### What is required
What is needed is the run of lines from the one containing "Build this scene" through the one containing "COL = S.collection", echoed exactly, with both ends kept and nothing added.

[Scenes as source code]
━━━━

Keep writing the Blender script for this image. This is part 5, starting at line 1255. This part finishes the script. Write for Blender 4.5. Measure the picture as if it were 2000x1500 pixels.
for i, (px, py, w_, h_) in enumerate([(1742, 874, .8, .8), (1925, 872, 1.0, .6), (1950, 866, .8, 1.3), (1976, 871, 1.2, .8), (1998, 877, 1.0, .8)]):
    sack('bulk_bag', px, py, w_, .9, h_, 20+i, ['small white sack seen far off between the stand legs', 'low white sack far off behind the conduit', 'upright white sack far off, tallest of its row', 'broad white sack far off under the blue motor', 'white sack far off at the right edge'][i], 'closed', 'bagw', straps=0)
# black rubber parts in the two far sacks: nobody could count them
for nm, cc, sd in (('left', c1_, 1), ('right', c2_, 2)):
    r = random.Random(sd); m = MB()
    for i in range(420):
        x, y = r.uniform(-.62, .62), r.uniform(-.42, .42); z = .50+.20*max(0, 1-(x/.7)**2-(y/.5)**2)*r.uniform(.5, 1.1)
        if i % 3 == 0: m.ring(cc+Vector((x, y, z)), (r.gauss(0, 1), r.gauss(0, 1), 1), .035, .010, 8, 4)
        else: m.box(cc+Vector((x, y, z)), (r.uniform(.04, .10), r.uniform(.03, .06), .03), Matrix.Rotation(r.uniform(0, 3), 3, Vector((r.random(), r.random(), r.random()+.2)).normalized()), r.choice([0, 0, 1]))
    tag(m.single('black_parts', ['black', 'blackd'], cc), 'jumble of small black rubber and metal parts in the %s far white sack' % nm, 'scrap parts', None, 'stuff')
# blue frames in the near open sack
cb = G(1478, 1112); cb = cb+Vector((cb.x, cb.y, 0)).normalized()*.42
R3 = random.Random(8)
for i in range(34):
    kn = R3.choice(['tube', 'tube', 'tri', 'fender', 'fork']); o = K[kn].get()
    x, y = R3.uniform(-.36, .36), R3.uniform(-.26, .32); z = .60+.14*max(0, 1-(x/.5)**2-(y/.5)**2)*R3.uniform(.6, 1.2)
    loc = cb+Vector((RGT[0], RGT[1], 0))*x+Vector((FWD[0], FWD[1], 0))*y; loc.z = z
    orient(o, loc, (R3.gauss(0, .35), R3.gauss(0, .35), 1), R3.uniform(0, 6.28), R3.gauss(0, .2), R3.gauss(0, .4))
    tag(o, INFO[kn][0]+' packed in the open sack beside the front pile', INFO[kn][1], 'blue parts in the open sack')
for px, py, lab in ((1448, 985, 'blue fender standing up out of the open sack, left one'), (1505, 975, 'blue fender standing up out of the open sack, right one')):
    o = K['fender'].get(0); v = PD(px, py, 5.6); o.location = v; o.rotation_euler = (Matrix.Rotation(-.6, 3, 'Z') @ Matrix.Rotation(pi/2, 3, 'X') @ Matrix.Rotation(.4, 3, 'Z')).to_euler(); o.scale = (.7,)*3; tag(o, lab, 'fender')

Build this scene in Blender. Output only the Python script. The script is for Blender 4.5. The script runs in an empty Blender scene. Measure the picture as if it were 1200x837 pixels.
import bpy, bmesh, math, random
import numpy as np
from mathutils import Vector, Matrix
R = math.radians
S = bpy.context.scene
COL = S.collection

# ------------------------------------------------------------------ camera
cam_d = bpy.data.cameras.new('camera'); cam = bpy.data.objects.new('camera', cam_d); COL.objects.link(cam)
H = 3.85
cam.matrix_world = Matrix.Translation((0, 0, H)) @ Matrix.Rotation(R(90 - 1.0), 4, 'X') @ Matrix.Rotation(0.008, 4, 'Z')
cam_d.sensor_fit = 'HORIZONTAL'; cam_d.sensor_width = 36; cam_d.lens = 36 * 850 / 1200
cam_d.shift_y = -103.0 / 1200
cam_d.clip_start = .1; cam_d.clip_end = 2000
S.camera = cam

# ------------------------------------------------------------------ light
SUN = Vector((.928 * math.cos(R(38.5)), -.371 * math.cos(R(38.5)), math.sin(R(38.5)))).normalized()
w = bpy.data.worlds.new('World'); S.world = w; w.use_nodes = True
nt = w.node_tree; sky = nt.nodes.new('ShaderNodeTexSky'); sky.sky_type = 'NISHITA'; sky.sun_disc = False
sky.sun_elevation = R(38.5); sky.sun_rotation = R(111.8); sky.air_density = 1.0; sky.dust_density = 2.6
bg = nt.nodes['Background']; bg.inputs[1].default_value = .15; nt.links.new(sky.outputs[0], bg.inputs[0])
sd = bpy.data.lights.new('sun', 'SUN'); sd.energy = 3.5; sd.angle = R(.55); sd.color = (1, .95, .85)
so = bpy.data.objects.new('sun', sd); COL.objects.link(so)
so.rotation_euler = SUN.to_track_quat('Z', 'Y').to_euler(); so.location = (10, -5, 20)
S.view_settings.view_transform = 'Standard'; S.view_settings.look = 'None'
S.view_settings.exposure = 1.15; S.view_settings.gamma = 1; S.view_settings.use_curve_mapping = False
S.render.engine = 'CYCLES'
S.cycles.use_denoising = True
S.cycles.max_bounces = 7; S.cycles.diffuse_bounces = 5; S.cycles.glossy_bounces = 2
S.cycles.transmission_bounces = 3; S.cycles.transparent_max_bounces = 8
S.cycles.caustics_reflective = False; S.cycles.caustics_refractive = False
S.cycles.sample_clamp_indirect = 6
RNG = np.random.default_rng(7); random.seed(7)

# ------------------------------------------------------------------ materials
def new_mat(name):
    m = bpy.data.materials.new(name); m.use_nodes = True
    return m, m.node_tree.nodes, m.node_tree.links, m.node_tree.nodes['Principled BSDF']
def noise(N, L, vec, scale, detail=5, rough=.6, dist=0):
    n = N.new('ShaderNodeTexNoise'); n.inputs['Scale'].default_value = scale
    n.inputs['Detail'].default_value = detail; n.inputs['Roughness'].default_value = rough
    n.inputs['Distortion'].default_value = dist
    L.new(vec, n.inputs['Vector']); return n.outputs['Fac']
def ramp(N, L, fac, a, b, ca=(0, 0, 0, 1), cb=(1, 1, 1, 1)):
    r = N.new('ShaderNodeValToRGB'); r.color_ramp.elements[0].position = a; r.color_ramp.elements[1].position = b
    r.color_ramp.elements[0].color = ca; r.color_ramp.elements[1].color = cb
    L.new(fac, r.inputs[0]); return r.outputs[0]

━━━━

### Completed exercise
Build this scene in Blender. Output only the Python script. The script is for Blender 4.5. The script runs in an empty Blender scene. Measure the picture as if it were 1200x837 pixels.
import bpy, bmesh, math, random
import numpy as np
from mathutils import Vector, Matrix
R = math.radians
S = bpy.context.scene
COL = S.collection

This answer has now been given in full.